The first year of homeschooling can be the most discouraging for parents. For example, on my daughter's sports team this year, a fellow Mom and I found out we had a mutual friend. She told me that this friend, or rather acquaintance, of mine had decided to homeschool her 3 children and it was not going well. This family wasn't planning to continue next year. I was sorry to hear that and urged her to give her my number, but I thought, "She's probably so discouraged by now she doesn't think anyone can help."

So often it seems that parents feel like a failure after the first year of homeschooling. All of the glittery excitement of this new calling has worn off and the fear of failure has taken over. The wonderful, familial results of homeschooling are so hard to see at this point because almost nothing has turned out as planned.

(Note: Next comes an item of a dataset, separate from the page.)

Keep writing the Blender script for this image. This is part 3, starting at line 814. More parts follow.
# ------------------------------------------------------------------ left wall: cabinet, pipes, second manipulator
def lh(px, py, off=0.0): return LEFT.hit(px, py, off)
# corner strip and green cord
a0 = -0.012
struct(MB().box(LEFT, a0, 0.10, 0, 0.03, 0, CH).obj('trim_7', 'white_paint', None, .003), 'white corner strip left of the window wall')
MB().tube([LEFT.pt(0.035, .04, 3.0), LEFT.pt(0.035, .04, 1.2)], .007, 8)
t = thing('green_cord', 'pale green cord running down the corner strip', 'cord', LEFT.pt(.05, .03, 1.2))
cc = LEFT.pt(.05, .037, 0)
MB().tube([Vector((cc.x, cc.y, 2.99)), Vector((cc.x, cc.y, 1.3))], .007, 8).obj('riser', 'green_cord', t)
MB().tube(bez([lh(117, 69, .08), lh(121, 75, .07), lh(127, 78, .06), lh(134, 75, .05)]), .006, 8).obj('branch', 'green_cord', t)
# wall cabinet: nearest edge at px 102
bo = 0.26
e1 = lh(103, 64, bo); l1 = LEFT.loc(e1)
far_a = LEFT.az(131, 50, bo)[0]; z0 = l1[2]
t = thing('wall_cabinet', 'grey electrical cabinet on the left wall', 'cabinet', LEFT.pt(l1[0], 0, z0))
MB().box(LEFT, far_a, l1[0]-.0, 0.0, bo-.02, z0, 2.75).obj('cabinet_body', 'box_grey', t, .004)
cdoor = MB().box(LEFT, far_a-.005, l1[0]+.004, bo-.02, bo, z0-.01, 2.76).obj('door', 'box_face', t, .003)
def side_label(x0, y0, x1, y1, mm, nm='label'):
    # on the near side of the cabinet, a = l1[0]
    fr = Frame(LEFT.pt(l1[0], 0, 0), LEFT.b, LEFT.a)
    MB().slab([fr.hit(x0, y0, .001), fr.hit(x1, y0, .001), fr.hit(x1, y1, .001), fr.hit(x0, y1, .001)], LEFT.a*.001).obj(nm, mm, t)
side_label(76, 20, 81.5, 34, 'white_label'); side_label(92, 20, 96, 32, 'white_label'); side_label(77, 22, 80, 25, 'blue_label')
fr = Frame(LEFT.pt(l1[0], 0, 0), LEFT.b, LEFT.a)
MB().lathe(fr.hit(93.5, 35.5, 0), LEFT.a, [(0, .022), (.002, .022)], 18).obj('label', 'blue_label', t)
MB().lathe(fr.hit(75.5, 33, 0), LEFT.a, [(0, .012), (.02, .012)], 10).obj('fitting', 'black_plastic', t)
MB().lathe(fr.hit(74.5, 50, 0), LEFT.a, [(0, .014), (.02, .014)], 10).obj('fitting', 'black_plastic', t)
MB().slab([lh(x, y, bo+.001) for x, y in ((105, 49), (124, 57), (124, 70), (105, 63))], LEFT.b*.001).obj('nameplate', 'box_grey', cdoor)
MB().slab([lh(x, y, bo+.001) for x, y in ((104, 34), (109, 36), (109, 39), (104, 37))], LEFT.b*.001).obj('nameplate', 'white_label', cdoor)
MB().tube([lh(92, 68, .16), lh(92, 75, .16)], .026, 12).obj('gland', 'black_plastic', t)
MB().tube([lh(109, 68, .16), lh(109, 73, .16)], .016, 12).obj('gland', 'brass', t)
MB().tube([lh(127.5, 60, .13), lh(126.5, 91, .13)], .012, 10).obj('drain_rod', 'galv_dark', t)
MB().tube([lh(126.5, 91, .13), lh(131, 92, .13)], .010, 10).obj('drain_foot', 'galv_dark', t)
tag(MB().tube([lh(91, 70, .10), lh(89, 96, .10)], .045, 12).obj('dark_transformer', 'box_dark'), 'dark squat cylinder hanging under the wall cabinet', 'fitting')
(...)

I wish all new homeschooling parents had to go into homeschooling with a two year commitment, because one year is not long enough. This first year needs to have no pressure, just joy. Parents need to take time to let their children breath and detox from the confining attitudes of traditional schooldays while they give themselves time to gain their footing in this new environment. It takes time to slow down our children so they can think for themselves. It takes time to settle into a completely different way of living. A way of living that is not any less academically sound, but yet so removed from the way we, as a society, think about education.

Homeschooling, as a new parent will soon discover, is not about education. Or rather, the educating part becomes the easy part, though at first it was so daunting. Homeschooling is about grace. It's about the grace given to us to have these precious children in the first place, with all its implied responsibility for their physical, social, emotional, mental, and spiritual health. It's about helping them learn to live in that grace.

Heart-training quickly becomes the item at the top of the to-do or to-teach list. Teaching children how to learn and therefore, how to live. It's obeying simple instructions, speaking honestly, sharing with others, and using time wisely. It's thinking about the bigger picture in life while learning to enjoy the small pleasures. It's helping them to be themselves from the inside out and to stand grounded in who they are by the time they are adults, so the light of their own grace will shine for others to see.